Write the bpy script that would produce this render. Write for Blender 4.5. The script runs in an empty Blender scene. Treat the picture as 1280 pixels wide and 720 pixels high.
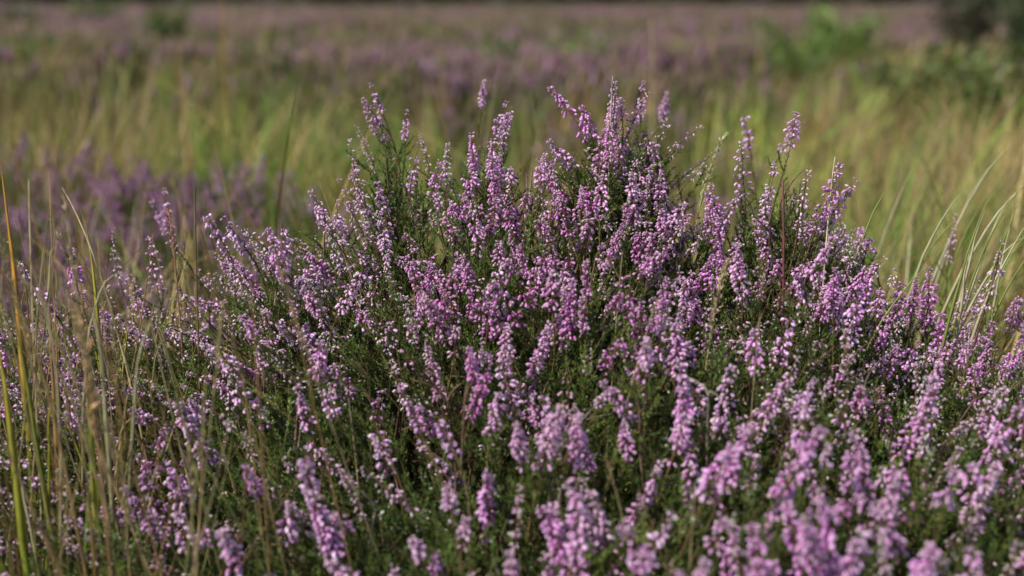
import bpy, math, random
import numpy as np
R = math.radians
rng = np.random.default_rng(11)
random.seed(4)
scene = bpy.context.scene
COL = scene.collection

# ------------------------------------------------------------------ camera
CAM = np.array([0.0, 0.0, 0.62])
PITCH = R(11.45)
SW = 36.0 / 50.0
cam_d = bpy.data.cameras.new('camera')
cam_d.lens = 50; cam_d.sensor_width = 36
cam_d.clip_start = 0.02; cam_d.clip_end = 1500
cam_d.dof.use_dof = True
cam_d.dof.focus_distance = 1.19
cam_d.dof.aperture_fstop = 3.65
cam_d.dof.aperture_blades = 7
cam = bpy.data.objects.new('camera', cam_d)
cam.location = CAM; cam.rotation_euler = (math.pi / 2 - PITCH, 0, 0)
COL.objects.link(cam); scene.camera = cam

def at(px, py, Y):
    """point seen at photograph pixel (px, py), at distance Y in front of the camera"""
    sx = (px - 640) / 1280 * SW; sy = (360 - py) / 1280 * SW
    d = np.array([sx, math.cos(PITCH) + sy * math.sin(PITCH), -math.sin(PITCH) + sy * math.cos(PITCH)])
    return CAM + d * (Y / d[1])

def px_of(x, Y, z):
    d = Y * math.cos(PITCH) - (z - CAM[2]) * math.sin(PITCH)
    return 640 + x / d / SW * 1280

# ------------------------------------------------------------------ materials
def plant_mat(name, rough=0.6, spec=0.3, trans=0.25, var=0.12, scale=900, objvar=0.0, tcol=(1, 1, 1)):
    m = bpy.data.materials.new(name); m.use_nodes = True
    nt = m.node_tree; nt.nodes.clear()
    N = nt.nodes.new; L = nt.links.new
    out = N('ShaderNodeOutputMaterial')
    att = N('ShaderNodeAttribute'); att.attribute_name = 'hue'
    tc = N('ShaderNodeTexCoord'); nz = N('ShaderNodeTexNoise')
    nz.inputs['Scale'].default_value = scale; nz.inputs['Detail'].default_value = 2
    L(tc.outputs['Object'], nz.inputs['Vector'])
    mr = N('ShaderNodeMapRange')
    mr.inputs['From Min'].default_value = 0.3; mr.inputs['From Max'].default_value = 0.7
    mr.inputs['To Min'].default_value = 1 - var; mr.inputs['To Max'].default_value = 1 + var
    L(nz.outputs['Fac'], mr.inputs['Value'])
    hsv = N('ShaderNodeHueSaturation')
    L(att.outputs['Color'], hsv.inputs['Color']); L(mr.outputs['Result'], hsv.inputs['Value'])
    if objvar:
        oi = N('ShaderNodeObjectInfo')
        m2 = N('ShaderNodeMapRange')
        m2.inputs['To Min'].default_value = 0.5 - objvar * 0.10; m2.inputs['To Max'].default_value = 0.5 + objvar * 0.10
        L(oi.outputs['Random'], m2.inputs['Value']); L(m2.outputs['Result'], hsv.inputs['Hue'])
        m3 = N('ShaderNodeMapRange')
        m3.inputs['To Min'].default_value = 1 + objvar; m3.inputs['To Max'].default_value = 1 - objvar
        L(oi.outputs['Random'], m3.inputs['Value']); L(m3.outputs['Result'], hsv.inputs['Saturation'])
    bs = N('ShaderNodeBsdfPrincipled')
    bs.inputs['Roughness'].default_value = rough
    bs.inputs['Specular IOR Level'].default_value = spec
    L(hsv.outputs['Color'], bs.inputs['Base Color'])
    if trans:
        tr = N('ShaderNodeBsdfTranslucent')
        mx0 = N('ShaderNodeMix'); mx0.data_type = 'RGBA'; mx0.blend_type = 'MULTIPLY'; mx0.inputs['Factor'].default_value = 1
        mx0.inputs['B'].default_value = (*tcol, 1)
        L(hsv.outputs['Color'], mx0.inputs['A']); L(mx0.outputs['Result'], tr.inputs['Color'])
        mix = N('ShaderNodeMixShader'); mix.inputs['Fac'].default_value = trans
        L(bs.outputs['BSDF'], mix.inputs[1]); L(tr.outputs['BSDF'], mix.inputs[2])
        L(mix.outputs['Shader'], out.inputs['Surface'])
    else:
        L(bs.outputs['BSDF'], out.inputs['Surface'])
    return m

M_PETAL = plant_mat('heather_petal', 0.34, 0.6, 0.25, 0.10, 1200, 0.16, (1, .95, 1))
M_LEAF = plant_mat('heather_leaf', 0.5, 0.35, 0.18, 0.25, 500, 0.0, (1, 1, .6))
M_BARK = plant_mat('heather_bark', 0.85, 0.15, 0.0, 0.4, 300)
M_GRASS = plant_mat('grass_blade', 0.5, 0.35, 0.25, 0.22, 60, 0.0, (1, 1, .7))
M_STRAW = plant_mat('dry_straw', 0.6, 0.3, 0.15, 0.3, 120)
M_FAR = plant_mat('far_heather', 0.7, 0.2, 0.15, 0.2, 20)
M_SHRUB = plant_mat('shrub_leaf', 0.5, 0.35, 0.25, 0.2, 12, 0.0, (1, 1, .6))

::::

**Instructions to follow**
Print the complete listing exactly, apart from any pictures.

**Expected answer**
Write the bpy script that would produce this render. Write for Blender 4.5. The script runs in an empty Blender scene. Treat the picture as 1280 pixels wide and 720 pixels high.
import bpy, math, random
import numpy as np
R = math.radians
rng = np.random.default_rng(11)
random.seed(4)
scene = bpy.context.scene
COL = scene.collection

# ------------------------------------------------------------------ camera
CAM = np.array([0.0, 0.0, 0.62])
PITCH = R(11.45)
SW = 36.0 / 50.0
cam_d = bpy.data.cameras.new('camera')
cam_d.lens = 50; cam_d.sensor_width = 36
cam_d.clip_start = 0.02; cam_d.clip_end = 1500
cam_d.dof.use_dof = True
cam_d.dof.focus_distance = 1.19
cam_d.dof.aperture_fstop = 3.65
cam_d.dof.aperture_blades = 7
cam = bpy.data.objects.new('camera', cam_d)
cam.location = CAM; cam.rotation_euler = (math.pi / 2 - PITCH, 0, 0)
COL.objects.link(cam); scene.camera = cam

def at(px, py, Y):
    """point seen at photograph pixel (px, py), at distance Y in front of the camera"""
    sx = (px - 640) / 1280 * SW; sy = (360 - py) / 1280 * SW
    d = np.array([sx, math.cos(PITCH) + sy * math.sin(PITCH), -math.sin(PITCH) + sy * math.cos(PITCH)])
    return CAM + d * (Y / d[1])

def px_of(x, Y, z):
    d = Y * math.cos(PITCH) - (z - CAM[2]) * math.sin(PITCH)
    return 640 + x / d / SW * 1280

# ------------------------------------------------------------------ materials
def plant_mat(name, rough=0.6, spec=0.3, trans=0.25, var=0.12, scale=900, objvar=0.0, tcol=(1, 1, 1)):
    m = bpy.data.materials.new(name); m.use_nodes = True
    nt = m.node_tree; nt.nodes.clear()
    N = nt.nodes.new; L = nt.links.new
    out = N('ShaderNodeOutputMaterial')
    att = N('ShaderNodeAttribute'); att.attribute_name = 'hue'
    tc = N('ShaderNodeTexCoord'); nz = N('ShaderNodeTexNoise')
    nz.inputs['Scale'].default_value = scale; nz.inputs['Detail'].default_value = 2
    L(tc.outputs['Object'], nz.inputs['Vector'])
    mr = N('ShaderNodeMapRange')
    mr.inputs['From Min'].default_value = 0.3; mr.inputs['From Max'].default_value = 0.7
    mr.inputs['To Min'].default_value = 1 - var; mr.inputs['To Max'].default_value = 1 + var
    L(nz.outputs['Fac'], mr.inputs['Value'])
    hsv = N('ShaderNodeHueSaturation')
    L(att.outputs['Color'], hsv.inputs['Color']); L(mr.outputs['Result'], hsv.inputs['Value'])
    if objvar:
        oi = N('ShaderNodeObjectInfo')
        m2 = N('ShaderNodeMapRange')
        m2.inputs['To Min'].default_value = 0.5 - objvar * 0.10; m2.inputs['To Max'].default_value = 0.5 + objvar * 0.10
        L(oi.outputs['Random'], m2.inputs['Value']); L(m2.outputs['Result'], hsv.inputs['Hue'])
        m3 = N('ShaderNodeMapRange')
        m3.inputs['To Min'].default_value = 1 + objvar; m3.inputs['To Max'].default_value = 1 - objvar
        L(oi.outputs['Random'], m3.inputs['Value']); L(m3.outputs['Result'], hsv.inputs['Saturation'])
    bs = N('ShaderNodeBsdfPrincipled')
    bs.inputs['Roughness'].default_value = rough
    bs.inputs['Specular IOR Level'].default_value = spec
    L(hsv.outputs['Color'], bs.inputs['Base Color'])
    if trans:
        tr = N('ShaderNodeBsdfTranslucent')
        mx0 = N('ShaderNodeMix'); mx0.data_type = 'RGBA'; mx0.blend_type = 'MULTIPLY'; mx0.inputs['Factor'].default_value = 1
        mx0.inputs['B'].default_value = (*tcol, 1)
        L(hsv.outputs['Color'], mx0.inputs['A']); L(mx0.outputs['Result'], tr.inputs['Color'])
        mix = N('ShaderNodeMixShader'); mix.inputs['Fac'].default_value = trans
        L(bs.outputs['BSDF'], mix.inputs[1]); L(tr.outputs['BSDF'], mix.inputs[2])
        L(mix.outputs['Shader'], out.inputs['Surface'])
    else:
        L(bs.outputs['BSDF'], out.inputs['Surface'])
    return m

M_PETAL = plant_mat('heather_petal', 0.34, 0.6, 0.25, 0.10, 1200, 0.16, (1, .95, 1))
M_LEAF = plant_mat('heather_leaf', 0.5, 0.35, 0.18, 0.25, 500, 0.0, (1, 1, .6))
M_BARK = plant_mat('heather_bark', 0.85, 0.15, 0.0, 0.4, 300)
M_GRASS = plant_mat('grass_blade', 0.5, 0.35, 0.25, 0.22, 60, 0.0, (1, 1, .7))
M_STRAW = plant_mat('dry_straw', 0.6, 0.3, 0.15, 0.3, 120)
M_FAR = plant_mat('far_heather', 0.7, 0.2, 0.15, 0.2, 20)
M_SHRUB = plant_mat('shrub_leaf', 0.5, 0.35, 0.25, 0.2, 12, 0.0, (1, 1, .6))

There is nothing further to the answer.